RESPECT FOR AUTHORITY

BLOG 7

I sometimes get depressed thinking about the slow pace of social change, but then I’m reminded of how things were back then.

When I was young the White Australia Policy was still in force, the stolen generations were still being stolen, men were only allowed by law to beat their wives once a week and to spare the strap was to spoil the child. Caning in schools was regular and brutal and in the home what would today be considered severe cases of ongoing child abuse were considered a normal part of the proper disciplining of children.

The most insidious thing though was RESPECT FOR AUTHORITY, most often expressed to me as, If you can’t respect the man, at least respect the position he holds.

What this meant was that any child who said anything about any adult was more likely to be punished than listened to and anyone of any age could be ostracised for criticising their social superiors. The result was silence. And within that silence anything was possible. The FitzGerald inquiry exposed some of the official corruption but the rampant paedophilia of the time is taking longer. The larger the authority gap between perpetrator and victim, the deeper the silence.

Back in the seventies it was university students who led the push for reform. Now the mantle seems to have been passed to Palm Island. RESPECT FOR AUTHORITY seems to have worn thin with those most often abused by that authority.

Thoughts on approaching sixty

It’s interesting the things I have been thinking about as I approach sixty. I always thought I would be able to retire at sixty. Now suddenly I have to work another seven years before I can get a pension. People are living longer, I’m told.

Sure, there are more older people now than when I was young, but there are fewer children and far fewer stay at home wives. I would be prepared to bet that there are more people in the workforce as a proportion to the total population than ever before. And this does not take into account the improvements in technology that we are constantly being told threaten to put us out of a job.

I could understand the need to work longer if we were even close to full employment. We’re not. Unemployment is high and youth unemployment is way too high.

How will it help the economy if I work an extra seven years and a young person never gets a job at all?

How I made the book covers

simon-bookcover1-web

Essentially, the cover for Simon and MacGuffin is a woodcut print. I used a craftwood placemat of the kind sold in hardware or craft shops for painting with folk art.

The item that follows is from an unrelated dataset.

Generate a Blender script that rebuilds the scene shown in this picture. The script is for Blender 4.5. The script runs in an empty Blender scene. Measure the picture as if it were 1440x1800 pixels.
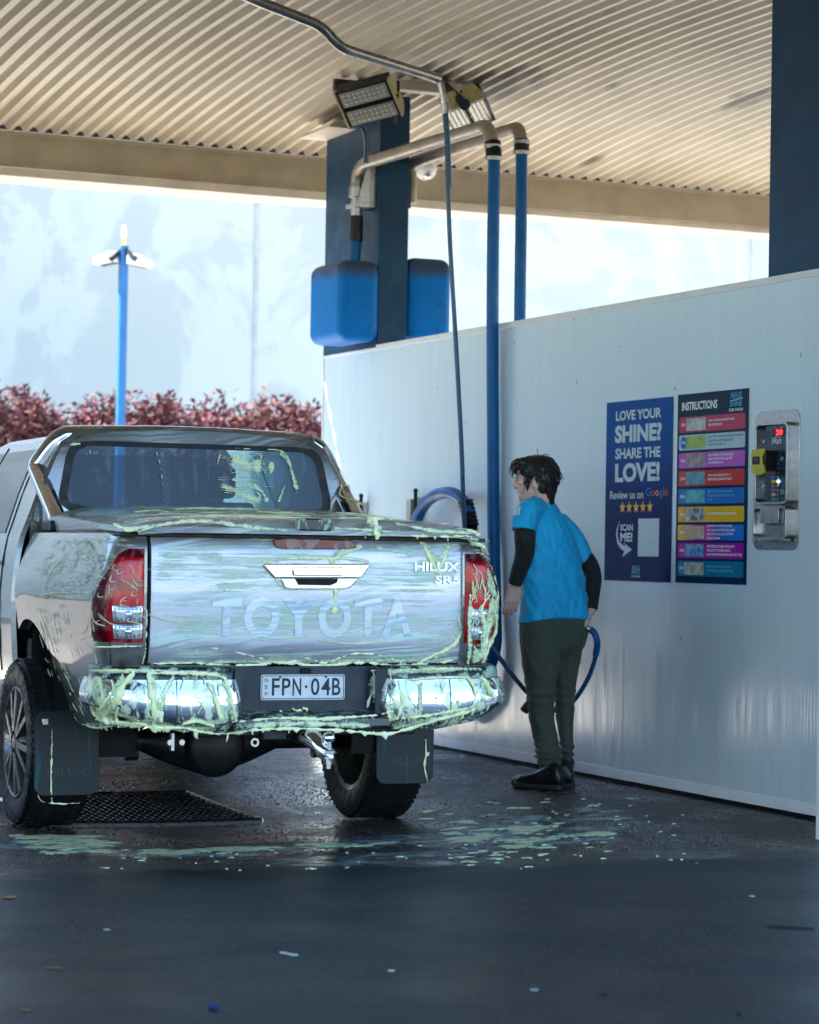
import bpy, bmesh, math, random
from mathutils import Vector, Matrix, noise as mnoise
R_ = math.radians
S = bpy.context.scene
rng = random.Random(7)

# ------------------------------------------------------------------ camera, world, sun, exposure
FPX, YAW, PIT, ROLL, CH = 4355.716, 0.422786, 0.01515, -0.016502, 1.22
Fv = Vector((math.sin(YAW)*math.cos(PIT), math.cos(YAW)*math.cos(PIT), math.sin(PIT)))
Rv0 = Vector((math.cos(YAW), -math.sin(YAW), 0)); Uv0 = Rv0.cross(Fv)
Rv = Rv0*math.cos(ROLL)-Uv0*math.sin(ROLL); Uv = Rv.cross(Fv)
CAM = Vector((0, 0, CH))
cd = bpy.data.cameras.new('camera'); co = bpy.data.objects.new('camera', cd); S.collection.objects.link(co)
co.matrix_world = Matrix(((Rv.x, Uv.x, -Fv.x, 0), (Rv.y, Uv.y, -Fv.y, 0), (Rv.z, Uv.z, -Fv.z, CH), (0, 0, 0, 1)))
cd.sensor_fit = 'VERTICAL'; cd.sensor_height = 30.0; cd.lens = FPX/1800*30.0
cd.clip_start = .1; cd.clip_end = 1000
cd.dof.use_dof = True; cd.dof.focus_distance = 11.0; cd.dof.aperture_fstop = 3.2
S.camera = co

SUN_H = Vector((-0.8, 0.6)); EL = R_(50)
W = bpy.data.worlds.new('World'); S.world = W; W.use_nodes = True
wn = W.node_tree.nodes; wl = W.node_tree.links
sky = wn.new('ShaderNodeTexSky'); sky.sky_type = 'NISHITA'; sky.sun_disc = False
sky.sun_elevation = EL; sky.sun_rotation = math.atan2(SUN_H.x, SUN_H.y); sky.altitude = 0
sky.air_density = 1.0; sky.dust_density = .1; sky.ozone_density = 5.0
wl.new(sky.outputs[0], wn['Background'].inputs[0]); wn['Background'].inputs[1].default_value = .11
sd = bpy.data.lights.new('sun', 'SUN'); sd.energy = 5.0; sd.angle = R_(.5); sd.color = (1, .94, .85)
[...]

I carved away the design using ordinary wood carving tools. Then I rolled it with black ink and printed it in my homemade press.

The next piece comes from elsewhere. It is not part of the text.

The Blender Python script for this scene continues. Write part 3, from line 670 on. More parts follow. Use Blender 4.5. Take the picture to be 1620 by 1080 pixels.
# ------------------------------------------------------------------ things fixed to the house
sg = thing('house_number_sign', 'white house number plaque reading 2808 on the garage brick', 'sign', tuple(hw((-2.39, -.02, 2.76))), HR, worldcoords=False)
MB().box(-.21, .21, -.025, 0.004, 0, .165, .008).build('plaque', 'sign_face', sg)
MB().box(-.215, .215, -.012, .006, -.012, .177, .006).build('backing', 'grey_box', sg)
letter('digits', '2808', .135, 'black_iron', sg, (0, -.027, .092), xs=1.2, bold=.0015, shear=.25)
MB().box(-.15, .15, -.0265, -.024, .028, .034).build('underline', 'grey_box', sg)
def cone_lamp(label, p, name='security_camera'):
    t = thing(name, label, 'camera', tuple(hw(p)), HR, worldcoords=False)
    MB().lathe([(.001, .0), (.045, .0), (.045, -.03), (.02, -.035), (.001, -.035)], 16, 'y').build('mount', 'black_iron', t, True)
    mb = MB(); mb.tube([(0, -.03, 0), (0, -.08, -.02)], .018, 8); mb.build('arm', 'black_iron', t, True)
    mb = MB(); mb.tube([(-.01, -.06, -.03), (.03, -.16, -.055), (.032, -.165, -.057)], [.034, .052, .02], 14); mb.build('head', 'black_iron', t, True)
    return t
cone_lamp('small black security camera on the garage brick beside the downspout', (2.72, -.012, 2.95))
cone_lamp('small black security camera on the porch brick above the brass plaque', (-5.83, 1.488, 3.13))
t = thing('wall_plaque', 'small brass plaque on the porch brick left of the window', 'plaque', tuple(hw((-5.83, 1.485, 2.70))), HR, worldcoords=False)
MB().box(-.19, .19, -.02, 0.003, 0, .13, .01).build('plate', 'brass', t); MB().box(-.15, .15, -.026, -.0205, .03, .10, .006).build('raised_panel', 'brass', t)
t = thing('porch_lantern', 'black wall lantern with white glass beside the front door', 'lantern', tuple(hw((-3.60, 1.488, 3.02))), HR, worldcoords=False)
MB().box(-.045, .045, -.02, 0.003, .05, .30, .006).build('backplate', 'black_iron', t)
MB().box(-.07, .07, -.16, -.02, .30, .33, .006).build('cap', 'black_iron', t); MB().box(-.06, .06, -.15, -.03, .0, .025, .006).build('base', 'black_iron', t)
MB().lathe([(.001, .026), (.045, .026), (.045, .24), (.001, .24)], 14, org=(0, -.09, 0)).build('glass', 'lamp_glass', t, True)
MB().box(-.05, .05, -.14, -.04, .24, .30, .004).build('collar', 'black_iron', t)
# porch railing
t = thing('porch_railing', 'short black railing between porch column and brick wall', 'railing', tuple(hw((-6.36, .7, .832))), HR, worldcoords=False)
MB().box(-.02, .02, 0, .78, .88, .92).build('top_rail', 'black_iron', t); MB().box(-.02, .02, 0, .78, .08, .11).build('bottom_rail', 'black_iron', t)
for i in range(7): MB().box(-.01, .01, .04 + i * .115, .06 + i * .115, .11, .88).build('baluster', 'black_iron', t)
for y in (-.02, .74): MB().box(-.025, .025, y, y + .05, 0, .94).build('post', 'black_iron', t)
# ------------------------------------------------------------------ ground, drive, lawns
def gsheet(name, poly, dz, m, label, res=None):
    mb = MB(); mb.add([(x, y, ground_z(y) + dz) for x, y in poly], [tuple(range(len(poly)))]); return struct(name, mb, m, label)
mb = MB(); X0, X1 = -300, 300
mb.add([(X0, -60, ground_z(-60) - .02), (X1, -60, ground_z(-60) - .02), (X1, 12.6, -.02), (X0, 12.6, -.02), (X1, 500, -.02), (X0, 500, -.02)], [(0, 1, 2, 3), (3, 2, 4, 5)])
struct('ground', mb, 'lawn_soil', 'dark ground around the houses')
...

The carved away areas stayed white while the raised areas printed black. The image is also reversed, which means the original image, especially the lettering, has to be drawn and carved in reverse. I’m getting better at this now. I managed to make four covers without any back to front letters.

My best prints were scanned and touched up and then coloured in Photoshop. Lynn helped. She has to help me with most computer things. OK, I admit it. Lynn did all of the Photoshop.

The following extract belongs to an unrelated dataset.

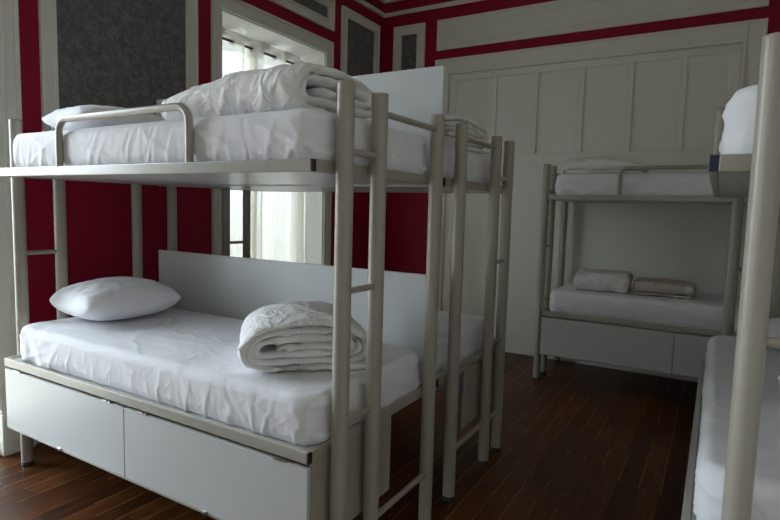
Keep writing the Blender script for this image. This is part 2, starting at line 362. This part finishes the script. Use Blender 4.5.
# ------------------------------------------------------------------ bunk beds
def bunk(loc, rz, label, panels=False, capm='black'):
    b = empty('bunk_bed', loc, rz); tag(b, label, 'bunk bed', 'cream metal bunk beds')
    bev = .004
    for zt_, nm in ((ZU, 'upper'), (ZL, 'lower')):
        z0 = zt_-RH
        for y in (0, W-.021):
            o = MB().box((.006, y, z0), (L-.006, y+.021, zt_), bev).build('side_rail', 'rail_metal', b)
            for x in (0, L-.0065):
                MB().box((x, y+.001, z0+.001), (x+.0065, y+.020, zt_-.001), .001).build('end_cap', capm, o)
        for x in (.0, L-.022):
            MB().box((x, .0215, z0), (x+.022, W-.0215, zt_), bev).build('end_rail', 'beige_metal', b)
        MB().box((.0225, .022, z0+.004), (L-.0225, W-.022, zt_-.010), .002).build('bed_base', 'pan', b)
    for s, xp in ((0, -XO), (1, L+XO)):
        sgn = -1 if s == 0 else 1
        xe = 0 if s == 0 else L
        for y in (P1, P2, P3):
            p = MB().tube([(xp,y,.022),(xp,y,H-.012)], PR, 28).build('post', 'beige_metal', b)
            MB().tube([(xp,y,0),(xp,y,.024),(xp,y,.0245)], [PR*1.0,PR*1.03,PR*.9], 24).build('foot_cap', 'black', p)
            MB().tube([(xp,y,H-.012),(xp,y,H-.002),(xp,y,H)], [PR,PR,PR*.9], 24).build('top_cap', 'beige_metal', p)
            for z in (ZU-RH/2, ZL-RH/2): MB().tube([(xe-sgn*.001,y,z),(xp-sgn*PR*.9,y,z)], .012, 12).build('bracket', 'steel', p)
        for z in (.248, .698, 1.158, 1.628):
            MB().tube([(xp,P1+PR*.8,z),(xp,P2-PR*.8,z)], .0115, 14).build('ladder_rung', 'beige_metal', b)
        MB().tube([(xp,P2+PR*.8,.248),(xp,P3-PR*.8,.248)], .0125, 14).build('tie_bar', 'beige_metal', b)
        MB().tube([(xp,P2+PR*.8,1.785),(xp,P3-PR*.8,1.785)], .0125, 14).build('head_bar', 'beige_metal', b)
    gx0, gx1 = .548, 1.412
    g = MB().tube(fillet([(gx0,.013,ZU-.002),(gx0,.013,1.800),(gx1,.013,1.800),(gx1,.013,ZU-.002)], .06, 9), .0150, 14).build('guard_rail', 'beige_metal', b)
    # drop-front storage under the lower bed
    zb, zt2, dp = .262, ZL-RH-.001, .545
    bx = MB()
    for xa, xs in ((.003, -1), (L-.013, 1)):
        bx.box((xa,.020,zb+.004),(xa+.010,dp,zt2),.002)
        for q in range(5): bx.box((xa+.005+xs*.005-.003, dp-.03-q*.032, zb+.006),(xa+.005+xs*.005+.003, dp-.016-q*.032, zt2-.002), .002)
    bx.box((L/2-.008,.021,zb+.004),(L/2+.008,dp,zt2),.001)
    bx.box((.013,.021,zt2-.012),(L/2-.008,.033,zt2),.001).box((L/2+.008,.021,zt2-.012),(L-.013,.033,zt2),.001)
    box_ = bx.build('storage_box', 'beige_metal', b)
    MB().box((.002,.004,zb-.006),(L-.002,.024,zb+.004),.002).build('bottom_strip', 'rail_metal', box_)
    for x0, x1 in ((.006, L/2-.003), (L/2+.003, L-.006)):
        dr = MB().box((x0,.002,zb+.005),(x1,.0185,zt2-.014),.0015).build('storage_door', 'laminate', b)
        for xx in (x0+.12, x1-.12):
            MB().box((xx-.03,-.001,zt2-.016),(xx+.03,.016,zt2-.006),.001).box((xx-.022,-.0045,zt2-.011),(xx+.012,.0,zt2-.004),.001).build('hinge', 'steel', dr)
        xm = (x0+x1)/2
        MB().box((xm-.014,-.004,zb-.002),(xm+.014,.006,zb+.013),.002).tube([(xm,-.004,zb+.006),(xm,-.009,zb+.006)], .005, 10).build('latch', 'steel', dr)
    if panels:
        yp = W+GAP/2
        MB().box((.0,yp-.009,ZL-.03),(L,yp+.009,1.138),.002).build('side_panel', 'laminate', b)
        MB().box((-.0,yp-.009,ZU-.045),(L+.003,yp+.009,2.090),.002).build('side_panel', 'laminate', b)
    return b
YBB = 2*W+GAP
bedA = bunk((-2,0,0), 0, 'large cream metal bunk bed in the left foreground with white drop-front storage doors', True)
bedB = bunk((0,YBB,0), PI, 'cream bunk bed standing back to back behind the white divider panels, nearer the window')
bedC = bunk((-.113,3.190,0), 0, 'distant cream bunk bed standing along the cream panelled wall')
XD, YD = 1.079, .190
bedD = bunk((XD,YD+L,0), -PI/2, 'bunk bed cut off by the right edge, with the thick near post', capm='sky_tinted_black')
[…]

We made covers for the first four books like this. They should make a nice set. After that I will try doing covers based on my paintings. I have a painting done for The Black Marquee and an Idea for The Vietnam Cold-Turkey. That should give me an idea of what works before I get round to publishing the five part saga. I think books in a series should all have similar covers so I will probably do all of those in one go.

Fire Dance will be the sequel to The Black Marquee so it will have a painting on the cover and One Year and a Day is the sequel to Chironex so it will have to have a printed cover.

That, for what it’s worth, is my thoughts on book covers. I have been warned that the covers are essential for effective marketing and I should have them professionally done. They may well be, but I’ve never been one to take good advice, especially when it would require the outlay of more cash than I realistically expect to make from the project.